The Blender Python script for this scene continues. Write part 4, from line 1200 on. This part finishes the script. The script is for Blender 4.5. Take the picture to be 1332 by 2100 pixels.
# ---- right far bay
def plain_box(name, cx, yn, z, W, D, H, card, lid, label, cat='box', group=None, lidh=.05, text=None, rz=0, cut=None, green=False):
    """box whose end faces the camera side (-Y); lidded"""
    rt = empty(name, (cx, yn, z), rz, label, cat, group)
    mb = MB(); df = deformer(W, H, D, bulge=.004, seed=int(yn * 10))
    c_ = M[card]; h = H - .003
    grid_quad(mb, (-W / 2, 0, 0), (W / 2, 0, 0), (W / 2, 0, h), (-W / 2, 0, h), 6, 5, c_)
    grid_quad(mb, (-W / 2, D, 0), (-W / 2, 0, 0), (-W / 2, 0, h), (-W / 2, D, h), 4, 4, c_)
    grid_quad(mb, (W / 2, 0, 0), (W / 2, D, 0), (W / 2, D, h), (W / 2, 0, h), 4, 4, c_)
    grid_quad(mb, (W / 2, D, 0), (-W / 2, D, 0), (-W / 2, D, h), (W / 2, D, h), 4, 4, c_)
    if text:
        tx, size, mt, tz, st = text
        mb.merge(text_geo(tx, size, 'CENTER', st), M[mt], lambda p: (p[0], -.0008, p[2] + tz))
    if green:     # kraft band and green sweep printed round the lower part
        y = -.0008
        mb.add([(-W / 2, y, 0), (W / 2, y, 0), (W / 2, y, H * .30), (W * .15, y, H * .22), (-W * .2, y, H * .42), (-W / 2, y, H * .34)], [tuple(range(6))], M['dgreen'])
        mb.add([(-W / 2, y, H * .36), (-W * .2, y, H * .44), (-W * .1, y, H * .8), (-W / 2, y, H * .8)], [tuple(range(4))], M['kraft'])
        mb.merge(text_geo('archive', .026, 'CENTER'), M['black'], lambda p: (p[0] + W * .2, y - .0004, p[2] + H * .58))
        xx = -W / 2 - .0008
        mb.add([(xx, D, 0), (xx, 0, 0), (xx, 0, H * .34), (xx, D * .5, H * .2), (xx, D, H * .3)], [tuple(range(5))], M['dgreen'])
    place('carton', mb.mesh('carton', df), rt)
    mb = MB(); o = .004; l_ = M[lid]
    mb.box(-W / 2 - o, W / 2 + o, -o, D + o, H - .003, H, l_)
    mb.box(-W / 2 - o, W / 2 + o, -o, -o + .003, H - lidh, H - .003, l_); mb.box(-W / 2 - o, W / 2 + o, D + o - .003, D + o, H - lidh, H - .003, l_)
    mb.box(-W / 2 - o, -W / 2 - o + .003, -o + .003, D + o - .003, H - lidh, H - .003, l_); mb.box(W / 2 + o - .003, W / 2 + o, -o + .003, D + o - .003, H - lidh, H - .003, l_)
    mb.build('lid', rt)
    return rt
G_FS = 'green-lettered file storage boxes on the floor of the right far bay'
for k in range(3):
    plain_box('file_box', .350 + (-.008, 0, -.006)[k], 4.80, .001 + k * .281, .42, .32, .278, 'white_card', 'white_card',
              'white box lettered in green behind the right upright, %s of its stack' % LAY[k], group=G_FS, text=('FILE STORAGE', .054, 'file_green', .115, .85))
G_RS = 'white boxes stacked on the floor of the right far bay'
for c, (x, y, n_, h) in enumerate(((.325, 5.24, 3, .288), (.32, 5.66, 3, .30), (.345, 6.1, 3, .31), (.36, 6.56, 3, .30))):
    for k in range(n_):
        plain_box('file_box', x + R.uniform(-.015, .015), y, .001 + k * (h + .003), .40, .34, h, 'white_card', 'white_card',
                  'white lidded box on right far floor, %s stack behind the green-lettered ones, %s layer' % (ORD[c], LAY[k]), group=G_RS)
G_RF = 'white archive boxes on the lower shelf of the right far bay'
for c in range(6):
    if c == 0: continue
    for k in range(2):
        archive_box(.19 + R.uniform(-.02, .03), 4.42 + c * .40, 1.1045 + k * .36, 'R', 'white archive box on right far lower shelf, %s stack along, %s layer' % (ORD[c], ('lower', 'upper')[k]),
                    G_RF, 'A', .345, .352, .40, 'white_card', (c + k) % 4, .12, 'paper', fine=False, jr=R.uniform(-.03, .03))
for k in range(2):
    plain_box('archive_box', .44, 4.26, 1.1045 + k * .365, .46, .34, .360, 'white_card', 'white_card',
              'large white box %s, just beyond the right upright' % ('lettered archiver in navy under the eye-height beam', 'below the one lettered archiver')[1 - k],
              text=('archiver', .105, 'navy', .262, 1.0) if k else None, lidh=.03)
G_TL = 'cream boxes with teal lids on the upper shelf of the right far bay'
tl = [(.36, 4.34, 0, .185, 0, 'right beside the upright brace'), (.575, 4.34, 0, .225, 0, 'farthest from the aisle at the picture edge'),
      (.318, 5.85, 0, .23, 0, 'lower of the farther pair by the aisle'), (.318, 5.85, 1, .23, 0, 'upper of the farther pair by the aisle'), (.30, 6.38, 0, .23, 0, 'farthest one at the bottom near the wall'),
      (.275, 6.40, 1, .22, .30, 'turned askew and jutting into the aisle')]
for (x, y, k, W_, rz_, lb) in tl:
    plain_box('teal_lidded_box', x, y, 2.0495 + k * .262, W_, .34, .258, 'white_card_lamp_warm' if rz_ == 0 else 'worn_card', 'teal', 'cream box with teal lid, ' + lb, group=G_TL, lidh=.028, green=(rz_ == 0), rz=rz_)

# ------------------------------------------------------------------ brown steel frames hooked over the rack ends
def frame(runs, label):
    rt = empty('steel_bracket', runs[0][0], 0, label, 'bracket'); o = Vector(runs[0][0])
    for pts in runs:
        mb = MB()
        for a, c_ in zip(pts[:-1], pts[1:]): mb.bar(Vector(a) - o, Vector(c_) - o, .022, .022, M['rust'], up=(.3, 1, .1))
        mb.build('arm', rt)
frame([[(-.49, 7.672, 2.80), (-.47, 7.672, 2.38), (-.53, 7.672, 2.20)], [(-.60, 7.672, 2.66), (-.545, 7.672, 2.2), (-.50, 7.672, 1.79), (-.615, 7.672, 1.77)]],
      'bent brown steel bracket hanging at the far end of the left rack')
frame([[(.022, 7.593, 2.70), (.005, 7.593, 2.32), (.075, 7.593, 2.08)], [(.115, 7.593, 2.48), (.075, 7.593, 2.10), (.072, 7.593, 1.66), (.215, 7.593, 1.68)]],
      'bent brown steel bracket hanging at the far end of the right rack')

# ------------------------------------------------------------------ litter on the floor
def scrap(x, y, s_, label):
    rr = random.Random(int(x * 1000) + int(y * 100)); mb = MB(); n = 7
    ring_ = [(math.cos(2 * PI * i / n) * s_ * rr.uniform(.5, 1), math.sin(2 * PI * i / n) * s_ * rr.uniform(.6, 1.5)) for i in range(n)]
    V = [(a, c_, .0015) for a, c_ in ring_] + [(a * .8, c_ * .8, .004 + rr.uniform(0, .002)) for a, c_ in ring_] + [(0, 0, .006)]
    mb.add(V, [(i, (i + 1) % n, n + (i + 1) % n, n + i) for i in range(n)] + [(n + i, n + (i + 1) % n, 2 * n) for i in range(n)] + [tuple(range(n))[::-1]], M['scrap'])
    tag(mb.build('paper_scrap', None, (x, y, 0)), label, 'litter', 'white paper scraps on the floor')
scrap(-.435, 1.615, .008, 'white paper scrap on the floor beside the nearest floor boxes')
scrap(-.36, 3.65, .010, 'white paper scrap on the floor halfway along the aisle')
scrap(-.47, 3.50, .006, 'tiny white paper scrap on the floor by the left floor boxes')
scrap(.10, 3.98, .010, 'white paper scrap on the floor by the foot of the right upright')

********

Exercise task.
Search the data for "from". Copy every matching line.

Result of this task.
The Blender Python script for this scene continues. Write part 4, from line 1200 on. This part finishes the script. The script is for Blender 4.5. Take the picture to be 1332 by 2100 pixels.
tl = [(.36, 4.34, 0, .185, 0, 'right beside the upright brace'), (.575, 4.34, 0, .225, 0, 'farthest from the aisle at the picture edge'),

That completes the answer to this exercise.